After decades in the ad world, I’ve come to a depressing conclusion: most marketers don’t write anymore, they recycle. They don’t create language; they repeat it. Every time a buzzword pops up, the herd stampedes. Suddenly everyone’s “leveraging synergy” to “move the needle” with “innovative solutions.”
The result?
A chorus of copy that sounds like it was written by the same committee, for the same client, in the same beige conference room.
We used to write to move people.
Now we write to sound like everyone else who’s “disrupting” something. The industry that prides itself on originality has become addicted to imitation.
Let’s be honest. If your brand’s voice sounds like every other press release on LinkedIn, you’re not building trust; you’re putting your audience to sleep. Words like unique, innovative, authentic, and cutting-edge are so worn out they should be retired with honors and a gold watch.
When everything is “world-class,” nothing is. When everyone’s a “thought leader,” no one is.
The problem isn’t that we’ve run out of words. It’s that we’ve run out of effort. Buzzwords are easy. Real writing takes guts. It takes the discipline to throw out the fluff and say what you mean. It’s what separates a professional from a pretender.
Here’s how to start sounding alive again:
Be brutally clear…
If you mean “use,” don’t say “leverage.” If you mean “talk,” don’t say “circle back.” Clarity cuts through faster than cleverness.
Show proof…
Don’t tell me your product is “revolutionary.” Show me what it does that no one else can. If it truly changes the game, the facts will make that obvious. No buzzword required.
Write like a person, not a pitch deck…
Your audience isn’t an algorithm. They’re human beings. Talk to them like one.

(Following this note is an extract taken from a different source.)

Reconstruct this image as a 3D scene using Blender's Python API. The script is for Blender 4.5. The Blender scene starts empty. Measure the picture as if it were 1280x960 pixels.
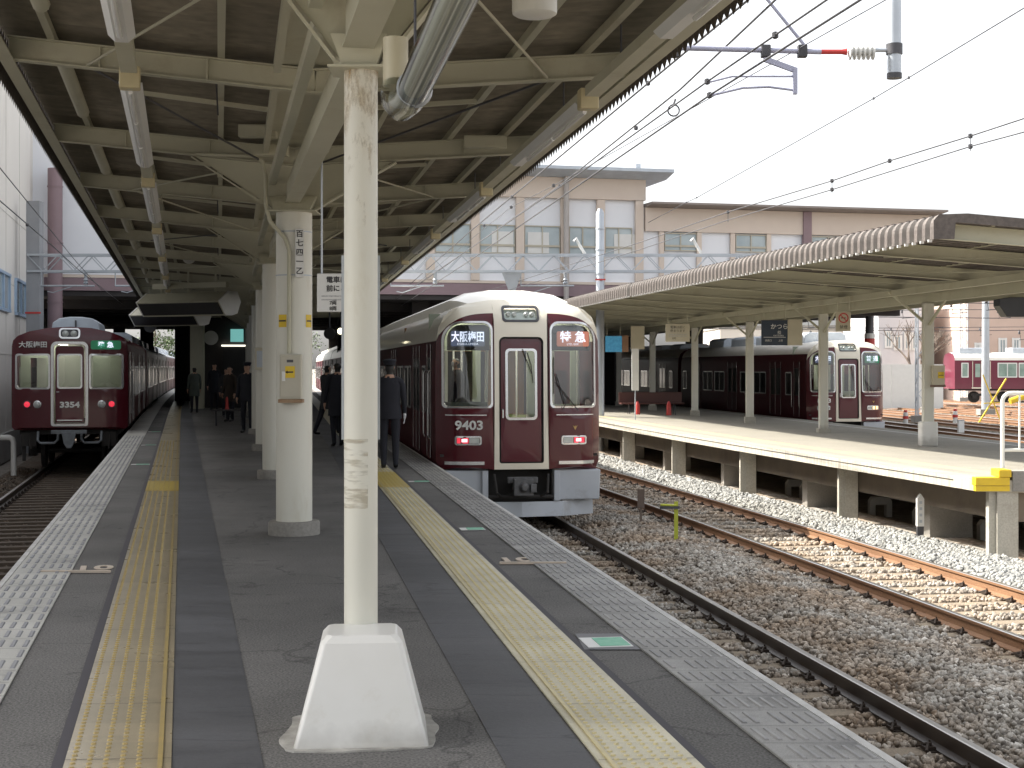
import bpy, math, random
import numpy as np
from mathutils import Vector, Matrix
from mathutils.geometry import delaunay_2d_cdt
R = math.radians
rnd = random.Random(7)
scene = bpy.context.scene
COL = scene.collection
# ------------------------------------------------------------------ camera, sky, sun, exposure
F = 1850.0                       # focal length in pixels of the 1280 px wide photograph
cam_d = bpy.data.cameras.new('camera'); cam = bpy.data.objects.new('camera', cam_d); COL.objects.link(cam)
cam.location = (0, 0, 1.6); cam.rotation_euler = (R(90), 0, 0)
cam_d.sensor_width = 36; cam_d.lens = 36 * F / 1280; cam_d.shift_y = -21 / 1280
cam_d.clip_start = 0.05; cam_d.clip_end = 3000
scene.camera = cam
SUN_AZ = Vector((-0.955, 0.296, 0)).normalized(); SUN_EL = R(43.5)
world = bpy.data.worlds.new("World"); scene.world = world; world.use_nodes = True
wn = world.node_tree.nodes; wl = world.node_tree.links
bg = wn['Background']
sky = wn.new('ShaderNodeTexSky'); sky.sky_type = 'NISHITA'; sky.sun_disc = False
sky.sun_elevation = SUN_EL; sky.sun_rotation = math.atan2(SUN_AZ.x, SUN_AZ.y)
sky.air_density = 1.0; sky.dust_density = 4.0; sky.ozone_density = 1.0
hs = wn.new('ShaderNodeHueSaturation'); hs.inputs['Saturation'].default_value = 0.18; hs.inputs['Value'].default_value = 1.0
wl.new(sky.outputs[0], hs.inputs['Color']); wl.new(hs.outputs[0], bg.inputs['Color'])
bg.inputs['Strength'].default_value = 0.15
sl = bpy.data.lights.new('sun', 'SUN'); sl.energy = 3.9; sl.angle = R(0.5); sl.color = (1.0, 0.93, 0.82)
so = bpy.data.objects.new('sun', sl); COL.objects.link(so)
sdir = Vector((SUN_AZ.x * math.cos(SUN_EL), SUN_AZ.y * math.cos(SUN_EL), math.sin(SUN_EL)))
so.rotation_euler = sdir.to_track_quat('Z', 'Y').to_euler(); so.location = (0, 0, 30)
vs = scene.view_settings; vs.view_transform = 'Standard'; vs.look = 'None'; vs.exposure = 1.45; vs.gamma = 1; vs.use_curve_mapping = False
scene.render.engine = 'CYCLES'
scene.cycles.max_bounces = 8; scene.cycles.diffuse_bounces = 4; scene.cycles.transparent_max_bounces = 12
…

Ditch the PowerPoint tone and write like you’d say it out loud.
Kill the clichés…
“Content is king.” “Next level.” “One-stop shop.” These phrases are fossils from a time when people still thought “synergy” was exciting. If you hear yourself saying them, stop.
Earn your adjectives…
You can’t declare yourself “authentic.” You prove it. You don’t call yourself a “thought leader.” You earn it by saying something worth following.
Here’s the thing. Words shape how people see your brand. And when you fill your language with the same mush everyone else uses, you flatten your identity. You sound safe, not strong. The best copy isn’t about shouting louder; it’s about speaking truer.
Because in an industry obsessed with “disruption,” the most disruptive thing you can do today is simple: write like you mean it.